Wednesday 15 March 2017

Back to the NES

This weekend would've been great - things warmed up outside, the sun came out (and I had to look on Wikipedia to see what the glowing thing in the sky was, it's been so long), the beach bars were having their grand opening for the year 10 minutes walk away...

...and fate rewards me with a heavy cold that felt like the not-at-all fun bits of being drunk and a 3-day hangover combined into one handy package. Fantastic.

So like any normal geek who can count to 1023 on his fingers I grabbed a Lemsip, curled up on the sofa and started investigating Unreal Engine 4 and getting something out of it that didn't make my old backup PC and netbook scream in pain. The requisite hacks I found online required multiple recompilations which took a not insignificant amount of time.

So in the meantime I turned to WUDSN and the Nintendo NES toolchain. I also remembered discussing ideas way back with someone about an old arcade game where you pushed eggs around to free the birds trapped within whilst avoiding the enemies patrolling the screen. As a test of doing an old style single-screen game (Like the original NES classics, such as balloon flight) I started to implement the basis of something similar on the NES:


What I currently have is a hardcoded test level, which is somewhere close to the final (decompressed) format I want to use, a player sprite composed of 2 16x8 hardware sprites, all the hardware initialization and RAM clearup code and Shiru's Famitone sound player handling the sound. The collision detection is in, although my (deliberate) non-handling of diagonal joypad presses doesn't feel as fluid as I hoped when moving around, so I'm going to go back and redo that.

On the Actual hardware front the initialization, bankswitching (for the 64k cartridge image) and NMI-based Picture Processing Unit (PPU) update code means that the game works properly on hardware. It should also be able to determine if it's running on PAL/NTSC and adjust movement speeds and music pitch accordingly.

All the game logic is in 6502 assembly, however the collision routines and logic all happens in game-space (as opposed to screen coordinates) and only references the machine-agnostic game data with things being transferred across to the hardware as needed so hopefully if this thing gets finished I can port it across to any other 6502-based machines afterwards.

Seeing as I got this far in a lazy day I figure I might as well keep on with it and see how it goes. Hopefully documenting it as I go will motivate me.

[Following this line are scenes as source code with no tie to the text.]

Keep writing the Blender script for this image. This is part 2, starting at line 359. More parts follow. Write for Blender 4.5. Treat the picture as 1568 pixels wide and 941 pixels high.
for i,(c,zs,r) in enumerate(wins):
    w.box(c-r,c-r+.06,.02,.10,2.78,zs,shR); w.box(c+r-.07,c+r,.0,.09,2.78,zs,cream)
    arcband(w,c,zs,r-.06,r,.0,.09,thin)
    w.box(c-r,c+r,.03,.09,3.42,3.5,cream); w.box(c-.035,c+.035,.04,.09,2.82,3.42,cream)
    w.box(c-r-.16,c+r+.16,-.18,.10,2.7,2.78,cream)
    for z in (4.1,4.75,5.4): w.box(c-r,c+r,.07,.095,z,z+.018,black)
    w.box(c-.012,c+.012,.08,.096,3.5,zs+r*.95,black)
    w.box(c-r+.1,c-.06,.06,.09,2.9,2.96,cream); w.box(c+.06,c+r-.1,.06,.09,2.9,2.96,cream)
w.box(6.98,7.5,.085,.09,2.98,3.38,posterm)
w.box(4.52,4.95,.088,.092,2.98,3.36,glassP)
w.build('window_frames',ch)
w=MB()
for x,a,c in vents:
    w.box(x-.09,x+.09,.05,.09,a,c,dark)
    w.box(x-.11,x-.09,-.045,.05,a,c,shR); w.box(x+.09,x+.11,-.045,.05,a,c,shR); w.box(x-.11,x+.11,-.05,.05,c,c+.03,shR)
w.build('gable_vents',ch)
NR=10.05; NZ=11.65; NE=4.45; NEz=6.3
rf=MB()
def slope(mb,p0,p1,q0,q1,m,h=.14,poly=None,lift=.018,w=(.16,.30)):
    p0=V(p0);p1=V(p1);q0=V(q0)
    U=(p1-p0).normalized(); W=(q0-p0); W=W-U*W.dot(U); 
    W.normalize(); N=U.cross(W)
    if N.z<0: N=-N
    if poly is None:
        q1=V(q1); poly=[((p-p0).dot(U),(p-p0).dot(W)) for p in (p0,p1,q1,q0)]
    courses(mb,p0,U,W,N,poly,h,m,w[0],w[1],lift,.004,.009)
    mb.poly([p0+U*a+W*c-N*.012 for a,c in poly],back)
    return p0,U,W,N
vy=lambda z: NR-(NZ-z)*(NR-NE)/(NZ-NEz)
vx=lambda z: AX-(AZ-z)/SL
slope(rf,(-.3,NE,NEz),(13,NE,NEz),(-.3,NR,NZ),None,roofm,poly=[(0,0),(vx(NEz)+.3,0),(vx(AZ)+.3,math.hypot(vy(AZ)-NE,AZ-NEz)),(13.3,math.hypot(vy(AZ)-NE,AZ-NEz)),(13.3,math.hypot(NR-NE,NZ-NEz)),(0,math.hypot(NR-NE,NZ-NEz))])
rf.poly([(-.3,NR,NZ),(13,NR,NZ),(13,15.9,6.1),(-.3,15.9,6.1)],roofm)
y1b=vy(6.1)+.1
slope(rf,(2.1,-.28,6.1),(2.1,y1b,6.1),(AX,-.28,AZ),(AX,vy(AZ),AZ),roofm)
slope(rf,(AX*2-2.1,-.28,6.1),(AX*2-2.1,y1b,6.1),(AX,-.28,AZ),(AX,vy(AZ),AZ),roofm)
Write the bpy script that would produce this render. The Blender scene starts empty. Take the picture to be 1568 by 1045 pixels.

Next task - handling the egg pushes. Pushing an egg is easy - it moves until it hits a wall, then bounces back to it's original position with 1 hit of damage taken. The harder part is if it hits another egg, in which case it causes a chain reaction until the last egg in the chain hits the wall and then everything bounces back into place in reverse order. This would be easy enough to do in C, but in 8-bit assembly with 3 registers and a clockspeed of under 2MHz this is going to take a bit of thinking about how to do it for the best.